Return every line of the material exactly.

### Given data
++++++

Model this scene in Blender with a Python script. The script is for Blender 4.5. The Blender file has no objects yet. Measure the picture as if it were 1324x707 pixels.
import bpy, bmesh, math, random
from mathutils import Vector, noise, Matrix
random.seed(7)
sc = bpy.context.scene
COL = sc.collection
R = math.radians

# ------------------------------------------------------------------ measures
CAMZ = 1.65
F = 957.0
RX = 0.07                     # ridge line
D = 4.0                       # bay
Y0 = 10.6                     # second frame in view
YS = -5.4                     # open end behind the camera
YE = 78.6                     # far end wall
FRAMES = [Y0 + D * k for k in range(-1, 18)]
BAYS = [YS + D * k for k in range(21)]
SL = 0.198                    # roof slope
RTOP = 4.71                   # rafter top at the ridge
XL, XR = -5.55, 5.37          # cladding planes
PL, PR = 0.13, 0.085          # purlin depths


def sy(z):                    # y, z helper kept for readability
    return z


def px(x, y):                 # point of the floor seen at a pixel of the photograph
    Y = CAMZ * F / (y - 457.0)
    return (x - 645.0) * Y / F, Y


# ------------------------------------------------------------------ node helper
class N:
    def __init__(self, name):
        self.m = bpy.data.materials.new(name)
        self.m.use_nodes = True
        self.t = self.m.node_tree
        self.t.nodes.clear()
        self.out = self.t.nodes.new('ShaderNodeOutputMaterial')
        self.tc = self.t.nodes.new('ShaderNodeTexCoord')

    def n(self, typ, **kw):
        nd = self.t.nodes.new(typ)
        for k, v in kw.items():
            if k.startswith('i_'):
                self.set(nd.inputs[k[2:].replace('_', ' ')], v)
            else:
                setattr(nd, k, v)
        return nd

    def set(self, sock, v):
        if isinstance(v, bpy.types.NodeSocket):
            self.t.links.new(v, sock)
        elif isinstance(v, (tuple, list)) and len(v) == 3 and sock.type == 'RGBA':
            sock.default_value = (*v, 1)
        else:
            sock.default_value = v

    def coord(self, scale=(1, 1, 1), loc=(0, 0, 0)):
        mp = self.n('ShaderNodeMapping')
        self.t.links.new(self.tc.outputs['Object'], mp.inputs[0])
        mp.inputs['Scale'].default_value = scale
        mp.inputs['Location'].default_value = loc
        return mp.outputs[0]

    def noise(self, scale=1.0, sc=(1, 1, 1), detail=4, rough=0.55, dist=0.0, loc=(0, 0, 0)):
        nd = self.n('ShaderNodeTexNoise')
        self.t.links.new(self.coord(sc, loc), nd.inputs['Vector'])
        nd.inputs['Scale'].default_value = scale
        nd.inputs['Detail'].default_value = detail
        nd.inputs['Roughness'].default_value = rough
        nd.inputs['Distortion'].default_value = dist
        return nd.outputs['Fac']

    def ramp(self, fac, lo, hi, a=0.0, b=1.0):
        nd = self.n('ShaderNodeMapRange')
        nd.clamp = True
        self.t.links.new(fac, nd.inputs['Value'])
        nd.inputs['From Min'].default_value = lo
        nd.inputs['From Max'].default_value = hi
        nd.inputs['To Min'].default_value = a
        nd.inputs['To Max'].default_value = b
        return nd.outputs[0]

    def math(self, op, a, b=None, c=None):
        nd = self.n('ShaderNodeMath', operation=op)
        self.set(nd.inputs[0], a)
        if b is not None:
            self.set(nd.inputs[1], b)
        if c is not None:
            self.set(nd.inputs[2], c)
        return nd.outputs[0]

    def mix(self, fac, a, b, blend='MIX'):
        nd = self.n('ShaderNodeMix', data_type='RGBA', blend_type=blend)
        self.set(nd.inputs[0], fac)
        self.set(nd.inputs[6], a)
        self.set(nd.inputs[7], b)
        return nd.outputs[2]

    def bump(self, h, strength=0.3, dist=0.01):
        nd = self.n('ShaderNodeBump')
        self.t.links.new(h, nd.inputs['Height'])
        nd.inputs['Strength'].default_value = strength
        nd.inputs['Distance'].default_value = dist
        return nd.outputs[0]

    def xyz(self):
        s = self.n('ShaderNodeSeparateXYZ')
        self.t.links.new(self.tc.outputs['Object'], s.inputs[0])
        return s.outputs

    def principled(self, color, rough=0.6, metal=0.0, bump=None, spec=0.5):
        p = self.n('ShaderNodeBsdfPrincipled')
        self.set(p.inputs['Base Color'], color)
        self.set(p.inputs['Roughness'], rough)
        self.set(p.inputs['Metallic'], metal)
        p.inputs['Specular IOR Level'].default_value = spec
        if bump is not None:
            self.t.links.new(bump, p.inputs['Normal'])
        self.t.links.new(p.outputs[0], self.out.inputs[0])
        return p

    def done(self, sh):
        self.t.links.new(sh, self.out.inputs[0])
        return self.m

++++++

### Solution
Model this scene in Blender with a Python script. The script is for Blender 4.5. The Blender file has no objects yet. Measure the picture as if it were 1324x707 pixels.
import bpy, bmesh, math, random
from mathutils import Vector, noise, Matrix
random.seed(7)
sc = bpy.context.scene
COL = sc.collection
R = math.radians

# ------------------------------------------------------------------ measures
CAMZ = 1.65
F = 957.0
RX = 0.07                     # ridge line
D = 4.0                       # bay
Y0 = 10.6                     # second frame in view
YS = -5.4                     # open end behind the camera
YE = 78.6                     # far end wall
FRAMES = [Y0 + D * k for k in range(-1, 18)]
BAYS = [YS + D * k for k in range(21)]
SL = 0.198                    # roof slope
RTOP = 4.71                   # rafter top at the ridge
XL, XR = -5.55, 5.37          # cladding planes
PL, PR = 0.13, 0.085          # purlin depths


def sy(z):                    # y, z helper kept for readability
    return z


def px(x, y):                 # point of the floor seen at a pixel of the photograph
    Y = CAMZ * F / (y - 457.0)
    return (x - 645.0) * Y / F, Y


# ------------------------------------------------------------------ node helper
class N:
    def __init__(self, name):
        self.m = bpy.data.materials.new(name)
        self.m.use_nodes = True
        self.t = self.m.node_tree
        self.t.nodes.clear()
        self.out = self.t.nodes.new('ShaderNodeOutputMaterial')
        self.tc = self.t.nodes.new('ShaderNodeTexCoord')

    def n(self, typ, **kw):
        nd = self.t.nodes.new(typ)
        for k, v in kw.items():
            if k.startswith('i_'):
                self.set(nd.inputs[k[2:].replace('_', ' ')], v)
            else:
                setattr(nd, k, v)
        return nd

    def set(self, sock, v):
        if isinstance(v, bpy.types.NodeSocket):
            self.t.links.new(v, sock)
        elif isinstance(v, (tuple, list)) and len(v) == 3 and sock.type == 'RGBA':
            sock.default_value = (*v, 1)
        else:
            sock.default_value = v

    def coord(self, scale=(1, 1, 1), loc=(0, 0, 0)):
        mp = self.n('ShaderNodeMapping')
        self.t.links.new(self.tc.outputs['Object'], mp.inputs[0])
        mp.inputs['Scale'].default_value = scale
        mp.inputs['Location'].default_value = loc
        return mp.outputs[0]

    def noise(self, scale=1.0, sc=(1, 1, 1), detail=4, rough=0.55, dist=0.0, loc=(0, 0, 0)):
        nd = self.n('ShaderNodeTexNoise')
        self.t.links.new(self.coord(sc, loc), nd.inputs['Vector'])
        nd.inputs['Scale'].default_value = scale
        nd.inputs['Detail'].default_value = detail
        nd.inputs['Roughness'].default_value = rough
        nd.inputs['Distortion'].default_value = dist
        return nd.outputs['Fac']

    def ramp(self, fac, lo, hi, a=0.0, b=1.0):
        nd = self.n('ShaderNodeMapRange')
        nd.clamp = True
        self.t.links.new(fac, nd.inputs['Value'])
        nd.inputs['From Min'].default_value = lo
        nd.inputs['From Max'].default_value = hi
        nd.inputs['To Min'].default_value = a
        nd.inputs['To Max'].default_value = b
        return nd.outputs[0]

    def math(self, op, a, b=None, c=None):
        nd = self.n('ShaderNodeMath', operation=op)
        self.set(nd.inputs[0], a)
        if b is not None:
            self.set(nd.inputs[1], b)
        if c is not None:
            self.set(nd.inputs[2], c)
        return nd.outputs[0]

    def mix(self, fac, a, b, blend='MIX'):
        nd = self.n('ShaderNodeMix', data_type='RGBA', blend_type=blend)
        self.set(nd.inputs[0], fac)
        self.set(nd.inputs[6], a)
        self.set(nd.inputs[7], b)
        return nd.outputs[2]

    def bump(self, h, strength=0.3, dist=0.01):
        nd = self.n('ShaderNodeBump')
        self.t.links.new(h, nd.inputs['Height'])
        nd.inputs['Strength'].default_value = strength
        nd.inputs['Distance'].default_value = dist
        return nd.outputs[0]

    def xyz(self):
        s = self.n('ShaderNodeSeparateXYZ')
        self.t.links.new(self.tc.outputs['Object'], s.inputs[0])
        return s.outputs

    def principled(self, color, rough=0.6, metal=0.0, bump=None, spec=0.5):
        p = self.n('ShaderNodeBsdfPrincipled')
        self.set(p.inputs['Base Color'], color)
        self.set(p.inputs['Roughness'], rough)
        self.set(p.inputs['Metallic'], metal)
        p.inputs['Specular IOR Level'].default_value = spec
        if bump is not None:
            self.t.links.new(bump, p.inputs['Normal'])
        self.t.links.new(p.outputs[0], self.out.inputs[0])
        return p

    def done(self, sh):
        self.t.links.new(sh, self.out.inputs[0])
        return self.m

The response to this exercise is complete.